Amnesty: Western Yemen offensive has displaced tens of thousands





Sana'a (dpa) – A raging battle over Yemen's western coastal province of Hodeida has forced tens of thousands of civilians to flee their homes, and "the worst could be yet to come," rights group Amnesty International said on Thursday.



 
A Saudi-led alliance has been fighting Houthi rebels over the control of Hodeida, one of Yemen's main gateways for shipments and imports of relief supplies and other commercial goods.
Amnesty interviewed people in the southern city of Aden after they fled clashes in Hodeida province between January and early May.
"The human impact of this fresh military offensive on Yemen's western coastal areas is clear in the distressing stories shared by civilians displaced by the conflict," said Rawya Rageh, senior crisis response adviser at Amnesty.
"It is a glimpse of what potentially lies in store on a wider scale if the fighting encroaches on the densely populated port city of Hodeidah," Rageh added.
According to the United Nations, clashes along Yemen's western coast have displaced around 100,000 people in recent months, most of them from Hodeida, the London-based group said.

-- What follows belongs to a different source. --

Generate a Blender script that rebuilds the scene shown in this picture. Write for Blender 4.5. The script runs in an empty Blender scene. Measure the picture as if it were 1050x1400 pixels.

Civilians spoke of "terrifying mortar attacks, air strikes, landmines and other dangers amid the new offensive," launched by the coalition in December.
One woman said the Houthis had forcibly recruited men and boys, including her 13-year-old brother. Other survivors said coalition airstrikes had killed civilians, leaving them in constant fear for their lives.
Saudi Arabia and allies launched the campaign against the Houthis in 2015, as the rebels took over the capital and started advancing to the south.